A deux ans du centenaire du génocide, non seulement le gouvernement de Recep Tayyip Erdogan n’envoie aucun signe d’avancée en ce qui concerne la reconnaissance du fait historique, mais il fait au contraire feu de tout bois au niveau international pour prévenir toute mesure qui permettrait de faire obstacle à son déni.
Si l’on en croit deux articles parus simultanément le 15 avril dans Le Figaro.fr et Challenge.fr , les dirigeants turcs seraient en train d’exercer d’énormes pressions économiques sur la France afin d’anticiper le risque d’une nouvelle loi contre le négationnisme. Ainsi, à deux ans du centenaire du génocide, non seulement le gouvernement de Recep Tayyip Erdogan n’envoie aucun signe d’avancée en ce qui concerne la reconnaissance du fait historique, mais il fait au contraire feu de tout bois au niveau international pour prévenir toute mesure qui permettrait de faire obstacle à son déni. Depuis l’arrivée de François Hollande à la présidence de la République, il multiplie à cette fin les offres commerciales les plus alléchantes. Il n’est pas un secteur de son économie qui ne fasse l’objet d’une promesse de contrat. Avions, centrales nucléaires, trains, métros, aéroports, armes. Tout y passe. Et il semblerait que nos décideurs économiques se soient aveuglément précipités dans ce miroir aux alouettes. Aujourd’hui le piège se referme, donnant plus de force au chantage d’Ankara qui se targue de pouvoir infliger à nos entreprises un manque à gagner de plusieurs dizaines de milliards d’Euros, selon Challenge.fr., si la France s’aventurait à « se mêler ce qui ne la regarde pas ». En revanche, si pour la Turquie le génocide des Arméniens n’est pas censé concerner les Français, elle ne se reconnaît quant à elle que des bonnes raisons d’interférer sur la façon dont nos compatriotes devraient ou non se protéger du négationnisme. Et si elle ne peut parvenir à infléchir notre droit par la pertinence de ses arguments, c’est en achetant les consciences qu’elle espère y arriver… La crise aidant.
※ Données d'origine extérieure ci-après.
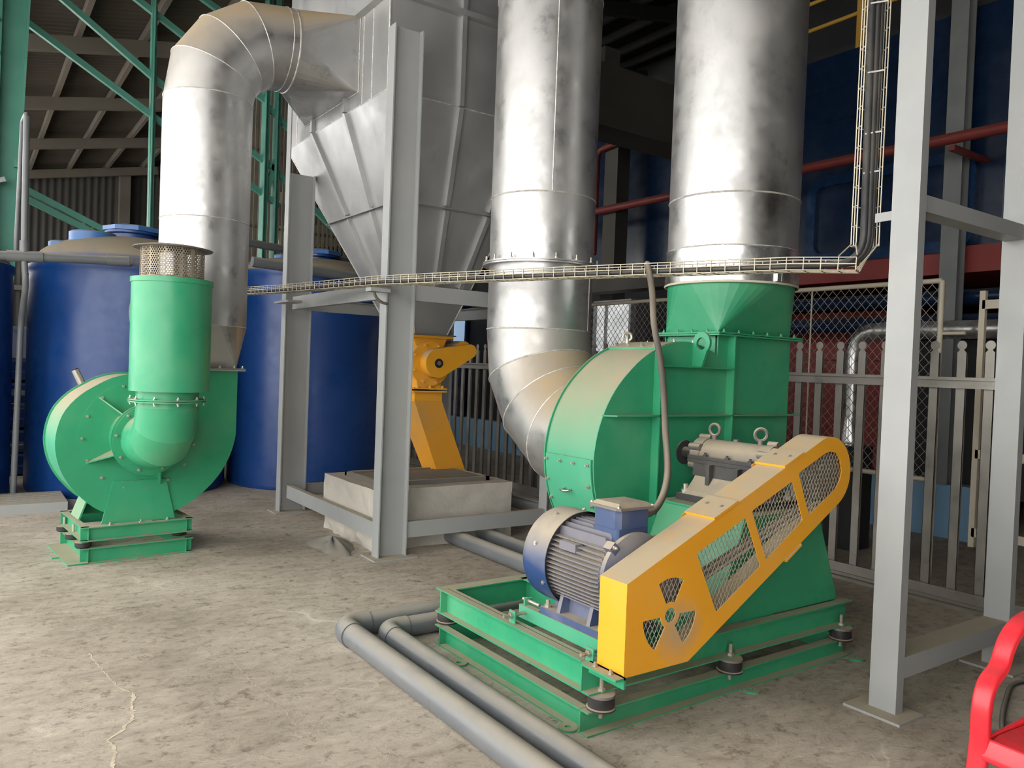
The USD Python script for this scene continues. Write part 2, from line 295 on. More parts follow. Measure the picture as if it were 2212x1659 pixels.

Ces méthodes crapuleuses montrent le peu d’estime dans lequel le régime Erdogan tient notre pays. Ce faisant il montre que ceux qui sont aujourd’hui aux commandes de la Turquie n’ont rien à envier à leurs prédécesseurs qui ont mis à exécution le premier génocide du XXe siècle. Ils s’inscrivent dans la même logique. Ils finissent le job, avec les moyens du jour. C’est tout. Le plus triste dans cette affaire est que si France de gauche, la France morale, la France de la justice, en venait, qu’à Dieu ne plaise, à entrer dans cette spirale du chantage, non seulement elle y perdrait son âme, mais elle ne se garantirait même pas l’obtention de ces fameux contrats qui feront l’objet de toujours plus de surenchères. Loin d’être ainsi assaini, le terrain de ses relations commerciales avec la Turquie sera marqué à vie par les stigmates de cette corruption. Et les turpitudes de cet Etat se verraient à jamais encourager, au grand dam des démocrates turcs qui souhaitent tourner dans l’honneur cette page horrible de leur histoire.
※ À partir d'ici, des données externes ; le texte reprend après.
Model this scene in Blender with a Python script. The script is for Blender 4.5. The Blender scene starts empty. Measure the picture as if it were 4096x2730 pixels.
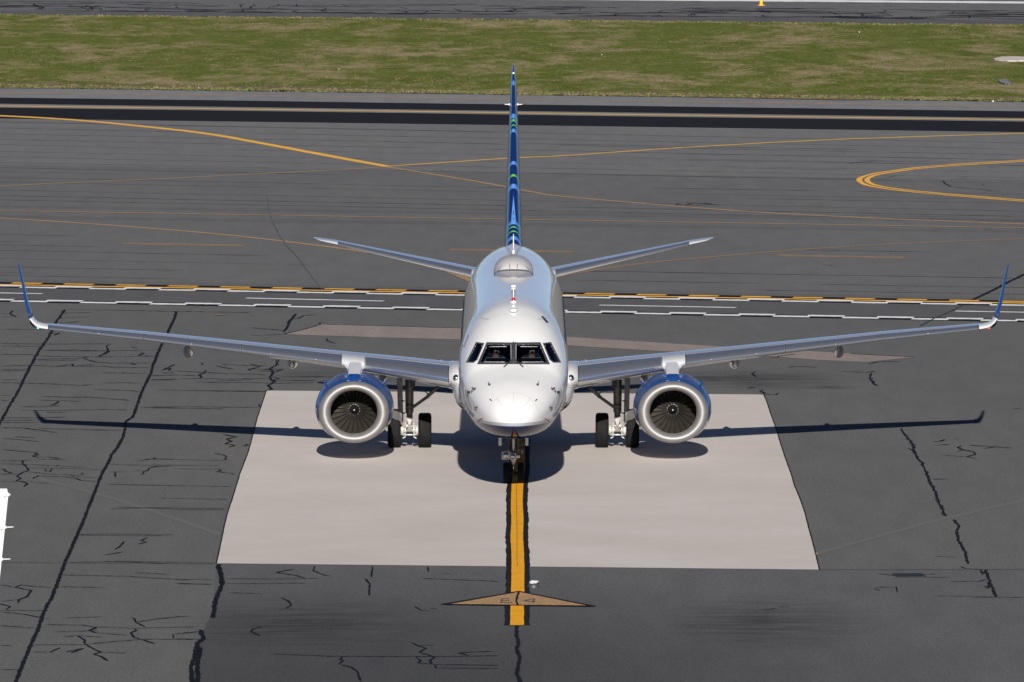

Il est grand temps de répondre dignement à ces menaces. De ne plus jamais faire semblant d’être disposé à prêter le flanc à ce type de manoeuvre où l’odieux le dispute au morbide. Il fut une époque, pas si lointaine, où les démocraties exerçaient des pressions sur les dictatures pour leur arracher des réformes. Aujourd’hui c’est un Etat génocidaire qui tente de faire peur à la France pour la dissuader de se protéger d’un fléau qu’elle a identifié comme un délit depuis 20 ans, avec la loi Gayssot. Il faut mettre un coup d’arrêt à cette farce macabre. On ne gagnera rien à se coucher, sinon ajouter à la crise économique une irréparable faillite morale.